The plea minutes are not included in the record on appeal, and defendant made no argument at the risk assessment hearing that, during the plea proceedings or at any time thereafter, he admitted to the conduct underlying the indecent assault charge or accepted responsibility for that conduct.
In challenging the assessment of 15 points under risk factor 14, defendant does not dispute that he was released from a Pennsylvania prison without any supervision. Rather, his argument is that he was held until the maximum expiration of his sentence and released without supervision solely due to his refusal to participate in a sex offender treatment program and, thus, County Court impermissibly double counted his refusal to participate in treatment under both risk factors 12 and 14. However, the purpose of the risk level determination is "to assess the risk of a repeat offense by [a] sex offender and the threat posed to the public safety" ( Correction Law § 168–l [5] ; see People v.
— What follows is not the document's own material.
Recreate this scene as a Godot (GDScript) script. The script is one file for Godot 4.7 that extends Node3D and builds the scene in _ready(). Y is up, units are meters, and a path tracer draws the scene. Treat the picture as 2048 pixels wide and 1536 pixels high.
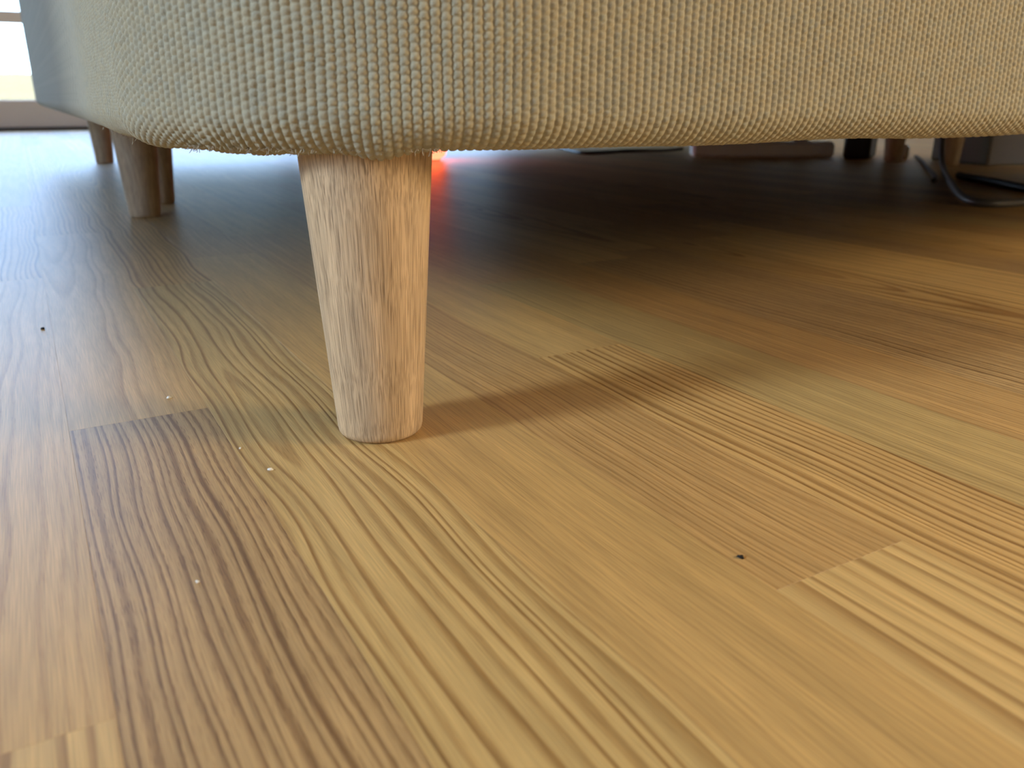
extends Node3D

# Axes: x runs along the front of the sofa, -z along its left side (and along the floor strips), y up.
# The foot of the front left leg stands at the origin.

var rng := RandomNumberGenerator.new()
var noise := FastNoiseLite.new()
var noise_cell := FastNoiseLite.new()

const STRIP := 0.0587          # width of one parquet strip
const STRIP_ORIGIN := -0.0612  # x of one strip edge
const ROOM_LEFT := -2.4
const ROOM_RIGHT := 3.2
const ROOM_BACK := -3.95
const ROOM_FRONT := 1.9
const ROOM_HIGH := 2.5

# ------------------------------------------------------------------ helpers

func meta(o: Node, label := "", category := "", group := "", kind := "") -> Node:
	if label: o.set_meta("label", label)
	if category: o.set_meta("category", category)
	if group: o.set_meta("group", group)
	if kind: o.set_meta("kind", kind)
	return o

func obj(called: String, mesh: Mesh, mat: Material, parent: Node = self) -> MeshInstance3D:
	var o := MeshInstance3D.new()
	o.name = called
	o.mesh = mesh
	if mat: o.material_override = mat
	o.cast_shadow = GeometryInstance3D.SHADOW_CASTING_SETTING_ON
	parent.add_child(o, true)
	return o

func thing(called: String, at: Vector3, turn := 0.0) -> Node3D:
	var o := Node3D.new()
	o.name = called
	o.position = at
	o.rotation.y = turn
	add_child(o, true)
	return o

func start() -> SurfaceTool:
	var st := SurfaceTool.new()
	st.begin(Mesh.PRIMITIVE_TRIANGLES)
	return st

func quad(st: SurfaceTool, a: Vector3, b: Vector3, c: Vector3, d: Vector3) -> void:
	# a b c d counter-clockwise seen from outside
	var n := (b - a).cross(c - a).normalized()
	for p in [a, c, b, a, d, c]:
		st.set_normal(n)
		st.add_vertex(p)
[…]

Mingo , 12 N.Y.3d 563, 571, 883 N.Y.S.2d 154, 910 N.E.2d 983 [2009] ) and, to that end, "[t]he guidelines emphasize the importance of strict supervision to avoid repeat offenses when sex offenders are released into the community" ( People v. Grimm , 107 A.D.3d 1040, 1043, 967 N.Y.S.2d 189 [2013], lv denied 21 N.Y.3d 1042, 972 N.Y.S.2d 540, 995 N.E.2d 856 [2013], citing Sex Offender Registration Act: Risk Assessment Guidelines and Commentary at 17 [2006]; see People v. Saravia , 154 A.D.3d 1022, 1024, 61 N.Y.S.3d 723 [2017] ). As there is no dispute that defendant was a convicted sex offender who was released without any supervision, regardless of the reasons for the lack of supervision, he was properly assessed 15 points under this risk factor (see People v. Saravia , 154 A.D.3d at 1024, 61 N.Y.S.3d 723 ; People v. Middlemiss , 153 A.D.3d 1096, 1098, 60 N.Y.S.3d 593 [2017], lv denied 30 N.Y.3d 906, 2017 WL 5615862 [2017] ; People v. Leeks , 43 A.D.3d 1251, 1252, 842 N.Y.S.2d 613 [2007] ). There has been no finding that supervision would not reduce defendant's risk of reoffending, and the fact that his refusal to undergo treatment resulted in his later unsupervised release did not reduce his risk of recidivism or constitute an impermissible double counting with regard to factor 12.
Although we agree with defendant that the County Court should have applied a preponderance of the evidence standard to defendant's request for a downward departure, remittal is unnecessary as the record is sufficient to enable this Court to review defendant's contentions under the proper standard (see People v. Gillotti , 23 N.Y.3d 841, 845, 861, 994 N.Y.S.2d 1, 18 N.E.3d 701 [2014] ; People v. Coe , 167 A.D.3d 1175, 1176, 88 N.Y.S.3d 717 [2018] ; People v. Simons , 157 A.D.3d 1063, 1065, 69 N.Y.S.3d 185 [2018] ). In seeking a downward departure, it was defendant's burden to demonstrate, "by a preponderance of the evidence, the existence of mitigating factors not adequately taken into consideration by the risk assessment guidelines" ( People v. Wilson , 167 A.D.3d 1192, 1193, 88 N.Y.S.3d 715 [2018] [internal quotation marks and citation omitted] ). Defendant argues that a downward departure was warranted in that, had he been sentenced in New York, he would have received a period of postrelease supervision and, thus, he would not have been assessed 15 points under risk factor 14 for unsupervised release (see Penal Law §§ 70.45 [2–a] ; 70.80[1], [9] ). However, even deducting the 15 points assessed under risk factor 14, defendant would have a total risk score of 85, still a presumptive risk level two sex offender. More to the point, the reason for his unsupervised release — refusal to participate in sex offender treatment — does not minimize his risk of reoffending and is certainly not a mitigating factor. Upon our review of the record under the proper standard, we do not find that there were mitigating factors present that were not adequately taken into consideration by the guidelines and, thus, we are satisfied that County Court did not abuse its discretion in denying the requested downward departure and in classifying defendant as a risk level two sex offender (see People v. Gillotti , 23 N.Y.3d at 861, 994 N.Y.S.2d 1, 18 N.E.3d 701 ).
Garry, P.J., Lynch, Mulvey and Aarons, JJ., concur. ORDERED that the order is affirmed, without costs.